Too much reality leads to despair

Hunter Hogan looking at the Treasury in Petra
Hunter Hogan on a cliff in Petra
The accidental climb down Petra

Experiments have shown that people with depression tend to have a hyper-accurate perception of the world and other experiments have shown that people with a more realistic view of the world have higher rates of depression. Despite the general belief that a realistic view of the world is a good thing, this research suggests that we need to be somewhat delusional so that we can be mentally healthy.

For many years, I have had a horribly accurate view of the world and I have been severely depressed. (My view is not perfect, but it is certainly more accurate now than it ever has been.) I feel that I am out of viable options for improving my life.
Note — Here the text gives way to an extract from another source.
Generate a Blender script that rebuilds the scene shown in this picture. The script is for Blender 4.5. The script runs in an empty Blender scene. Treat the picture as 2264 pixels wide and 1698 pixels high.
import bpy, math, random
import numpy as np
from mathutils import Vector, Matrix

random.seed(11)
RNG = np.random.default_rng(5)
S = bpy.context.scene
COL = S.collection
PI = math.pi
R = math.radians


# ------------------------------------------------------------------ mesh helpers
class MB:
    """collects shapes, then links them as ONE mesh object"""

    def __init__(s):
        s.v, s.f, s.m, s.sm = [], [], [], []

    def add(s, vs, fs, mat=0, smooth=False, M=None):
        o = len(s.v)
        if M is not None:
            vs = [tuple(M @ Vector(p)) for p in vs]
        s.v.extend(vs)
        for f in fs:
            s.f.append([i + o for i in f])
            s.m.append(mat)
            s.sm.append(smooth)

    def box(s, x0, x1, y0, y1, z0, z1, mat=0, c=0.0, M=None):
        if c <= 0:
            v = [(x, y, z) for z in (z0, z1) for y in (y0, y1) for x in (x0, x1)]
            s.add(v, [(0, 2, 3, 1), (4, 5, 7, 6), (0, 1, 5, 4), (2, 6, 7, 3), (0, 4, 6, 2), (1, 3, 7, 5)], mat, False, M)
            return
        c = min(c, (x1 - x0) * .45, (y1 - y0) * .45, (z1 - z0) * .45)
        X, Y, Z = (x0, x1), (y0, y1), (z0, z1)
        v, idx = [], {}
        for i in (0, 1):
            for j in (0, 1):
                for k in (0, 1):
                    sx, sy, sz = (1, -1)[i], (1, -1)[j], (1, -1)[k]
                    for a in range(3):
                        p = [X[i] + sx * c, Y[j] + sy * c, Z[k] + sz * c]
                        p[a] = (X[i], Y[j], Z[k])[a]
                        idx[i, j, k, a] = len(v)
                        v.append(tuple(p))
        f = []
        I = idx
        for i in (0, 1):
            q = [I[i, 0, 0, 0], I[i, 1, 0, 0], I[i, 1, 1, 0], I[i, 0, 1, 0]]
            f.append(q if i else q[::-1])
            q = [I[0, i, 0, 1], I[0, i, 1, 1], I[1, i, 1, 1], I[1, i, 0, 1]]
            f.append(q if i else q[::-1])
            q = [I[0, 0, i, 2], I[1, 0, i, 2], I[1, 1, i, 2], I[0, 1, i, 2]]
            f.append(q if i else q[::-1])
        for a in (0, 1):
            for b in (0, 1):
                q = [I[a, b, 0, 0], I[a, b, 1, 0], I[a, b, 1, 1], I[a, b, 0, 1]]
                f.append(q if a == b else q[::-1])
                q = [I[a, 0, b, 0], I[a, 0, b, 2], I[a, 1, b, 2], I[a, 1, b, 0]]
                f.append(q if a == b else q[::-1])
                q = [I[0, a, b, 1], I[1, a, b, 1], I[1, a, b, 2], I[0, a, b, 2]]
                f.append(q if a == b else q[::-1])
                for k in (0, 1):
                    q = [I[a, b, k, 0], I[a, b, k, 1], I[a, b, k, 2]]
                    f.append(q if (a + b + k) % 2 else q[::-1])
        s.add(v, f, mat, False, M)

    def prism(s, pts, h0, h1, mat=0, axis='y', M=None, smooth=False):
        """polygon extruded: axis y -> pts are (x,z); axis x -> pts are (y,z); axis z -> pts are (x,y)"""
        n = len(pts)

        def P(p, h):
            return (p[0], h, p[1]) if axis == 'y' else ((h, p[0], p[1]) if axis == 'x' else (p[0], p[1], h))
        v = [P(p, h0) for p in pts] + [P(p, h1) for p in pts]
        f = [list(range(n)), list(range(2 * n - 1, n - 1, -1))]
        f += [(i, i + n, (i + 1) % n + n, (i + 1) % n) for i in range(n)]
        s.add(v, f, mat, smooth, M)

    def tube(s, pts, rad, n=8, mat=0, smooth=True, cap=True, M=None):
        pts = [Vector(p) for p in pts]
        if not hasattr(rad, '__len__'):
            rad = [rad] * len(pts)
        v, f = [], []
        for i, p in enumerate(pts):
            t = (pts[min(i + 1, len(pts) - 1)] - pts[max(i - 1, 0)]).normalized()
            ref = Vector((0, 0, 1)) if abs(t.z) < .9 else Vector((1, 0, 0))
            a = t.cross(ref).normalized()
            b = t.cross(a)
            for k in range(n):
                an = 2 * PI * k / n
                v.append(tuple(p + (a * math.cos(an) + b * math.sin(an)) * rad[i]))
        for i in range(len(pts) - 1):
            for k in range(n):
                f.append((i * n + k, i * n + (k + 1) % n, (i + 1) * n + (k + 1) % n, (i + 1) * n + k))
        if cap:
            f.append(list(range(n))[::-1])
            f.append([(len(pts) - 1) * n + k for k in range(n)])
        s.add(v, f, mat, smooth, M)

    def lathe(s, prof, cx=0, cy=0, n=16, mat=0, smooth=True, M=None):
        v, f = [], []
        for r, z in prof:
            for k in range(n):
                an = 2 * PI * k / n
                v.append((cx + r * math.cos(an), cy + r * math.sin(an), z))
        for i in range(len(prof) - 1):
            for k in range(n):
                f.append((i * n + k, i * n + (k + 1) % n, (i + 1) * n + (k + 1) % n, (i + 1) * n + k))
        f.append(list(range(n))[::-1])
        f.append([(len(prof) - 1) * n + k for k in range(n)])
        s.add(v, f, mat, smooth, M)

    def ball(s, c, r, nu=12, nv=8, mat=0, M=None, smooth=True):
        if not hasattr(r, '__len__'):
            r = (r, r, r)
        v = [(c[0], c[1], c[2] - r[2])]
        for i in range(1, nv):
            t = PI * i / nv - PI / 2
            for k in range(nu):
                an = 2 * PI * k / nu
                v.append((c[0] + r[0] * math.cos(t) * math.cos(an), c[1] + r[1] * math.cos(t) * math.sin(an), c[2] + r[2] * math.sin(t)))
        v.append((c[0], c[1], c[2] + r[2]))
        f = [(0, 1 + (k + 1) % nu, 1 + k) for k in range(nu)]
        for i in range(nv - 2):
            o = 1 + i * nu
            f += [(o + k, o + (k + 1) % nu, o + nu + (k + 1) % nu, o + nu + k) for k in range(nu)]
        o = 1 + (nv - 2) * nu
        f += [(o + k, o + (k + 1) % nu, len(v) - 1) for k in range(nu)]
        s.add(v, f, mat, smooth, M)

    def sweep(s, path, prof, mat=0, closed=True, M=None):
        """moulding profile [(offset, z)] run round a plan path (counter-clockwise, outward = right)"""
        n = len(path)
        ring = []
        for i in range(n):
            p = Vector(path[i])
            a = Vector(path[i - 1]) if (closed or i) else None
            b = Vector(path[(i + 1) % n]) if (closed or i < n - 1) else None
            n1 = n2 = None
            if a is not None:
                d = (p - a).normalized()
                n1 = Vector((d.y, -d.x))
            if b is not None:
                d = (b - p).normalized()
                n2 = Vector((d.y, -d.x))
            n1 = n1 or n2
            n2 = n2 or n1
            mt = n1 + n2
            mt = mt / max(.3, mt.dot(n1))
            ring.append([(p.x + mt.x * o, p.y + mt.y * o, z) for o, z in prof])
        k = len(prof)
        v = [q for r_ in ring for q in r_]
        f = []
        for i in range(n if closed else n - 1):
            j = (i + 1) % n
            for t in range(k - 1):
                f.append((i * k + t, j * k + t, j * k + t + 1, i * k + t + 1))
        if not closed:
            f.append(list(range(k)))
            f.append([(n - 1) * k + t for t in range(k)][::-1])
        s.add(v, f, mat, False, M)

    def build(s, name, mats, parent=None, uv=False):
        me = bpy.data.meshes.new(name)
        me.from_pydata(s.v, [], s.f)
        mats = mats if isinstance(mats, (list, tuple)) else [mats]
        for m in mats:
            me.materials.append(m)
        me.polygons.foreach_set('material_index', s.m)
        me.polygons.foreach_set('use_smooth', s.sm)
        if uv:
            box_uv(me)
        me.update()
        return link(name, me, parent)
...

I have been comparing and contrasting my current life with my past accomplishments, however, and I cannot see major differences that prevent me from overcoming my current problems.

In the past, I have somehow accomplished things that should have been impossible. I was the first person to earn a full-time income from competing in the strategy card game, Magic: the Gathering, for example, and it really should not have been possible for me to do that before the six-million dollar pro tour was created. Or while in Petra, Jordan, I decided to take a path that I was not sure was a path but if it were a path, it would be a much shorter route to the bottom. It was not a path. I got stuck on the side of a cliff and had to scale down 40 feet of cliff. When I was at the top, if I had had a perfectly clear view of things, I would not have taken the risk that it was not a path. But even though it turned into a dangerous climb, I was able to accomplish the climb and I enjoyed the challenge!

Rationally, I am able to make these calculations: I understand that even though all of my options have a low chance of success, I will probably, eventually, overcome my problems. Emotionally, however, my hyper-realistic view of the world is devastating. I want to act, but my despair is so overwhelming that my arms feel heavier than lead. With nearly every action, my rational mind is battling against my emotions so that I can accomplish anything.

It is strange that I want to have a less realistic view of the world.